(Provided material):
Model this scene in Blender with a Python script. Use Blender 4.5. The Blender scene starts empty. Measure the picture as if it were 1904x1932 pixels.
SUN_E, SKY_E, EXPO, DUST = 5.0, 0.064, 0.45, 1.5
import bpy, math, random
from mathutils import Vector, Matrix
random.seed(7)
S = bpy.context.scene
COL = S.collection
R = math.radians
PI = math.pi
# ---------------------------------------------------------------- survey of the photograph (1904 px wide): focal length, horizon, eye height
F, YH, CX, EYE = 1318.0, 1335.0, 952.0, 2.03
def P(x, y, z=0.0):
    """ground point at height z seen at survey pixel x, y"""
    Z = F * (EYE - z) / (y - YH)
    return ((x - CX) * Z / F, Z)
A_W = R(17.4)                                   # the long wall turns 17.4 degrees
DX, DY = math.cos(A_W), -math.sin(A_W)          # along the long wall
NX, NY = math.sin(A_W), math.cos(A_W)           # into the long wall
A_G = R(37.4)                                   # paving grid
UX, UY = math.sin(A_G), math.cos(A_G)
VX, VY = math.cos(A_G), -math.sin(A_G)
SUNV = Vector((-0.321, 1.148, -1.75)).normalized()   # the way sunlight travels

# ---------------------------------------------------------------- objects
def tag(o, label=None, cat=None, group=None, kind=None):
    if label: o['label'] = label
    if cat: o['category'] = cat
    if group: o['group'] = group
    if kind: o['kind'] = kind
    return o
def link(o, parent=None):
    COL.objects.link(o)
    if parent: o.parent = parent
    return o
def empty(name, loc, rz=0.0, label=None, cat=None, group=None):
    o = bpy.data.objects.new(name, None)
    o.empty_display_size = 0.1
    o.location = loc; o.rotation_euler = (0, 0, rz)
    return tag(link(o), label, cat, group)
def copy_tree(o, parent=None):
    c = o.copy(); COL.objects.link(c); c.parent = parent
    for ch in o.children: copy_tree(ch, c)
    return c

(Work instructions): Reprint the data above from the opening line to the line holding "SUNV = Vector((-0.321, 1.148, -1.75)).normalized()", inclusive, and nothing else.

(Output for this exercise):
Model this scene in Blender with a Python script. Use Blender 4.5. The Blender scene starts empty. Measure the picture as if it were 1904x1932 pixels.
SUN_E, SKY_E, EXPO, DUST = 5.0, 0.064, 0.45, 1.5
import bpy, math, random
from mathutils import Vector, Matrix
random.seed(7)
S = bpy.context.scene
COL = S.collection
R = math.radians
PI = math.pi
# ---------------------------------------------------------------- survey of the photograph (1904 px wide): focal length, horizon, eye height
F, YH, CX, EYE = 1318.0, 1335.0, 952.0, 2.03
def P(x, y, z=0.0):
    """ground point at height z seen at survey pixel x, y"""
    Z = F * (EYE - z) / (y - YH)
    return ((x - CX) * Z / F, Z)
A_W = R(17.4)                                   # the long wall turns 17.4 degrees
DX, DY = math.cos(A_W), -math.sin(A_W)          # along the long wall
NX, NY = math.sin(A_W), math.cos(A_W)           # into the long wall
A_G = R(37.4)                                   # paving grid
UX, UY = math.sin(A_G), math.cos(A_G)
VX, VY = math.cos(A_G), -math.sin(A_G)
SUNV = Vector((-0.321, 1.148, -1.75)).normalized()   # the way sunlight travels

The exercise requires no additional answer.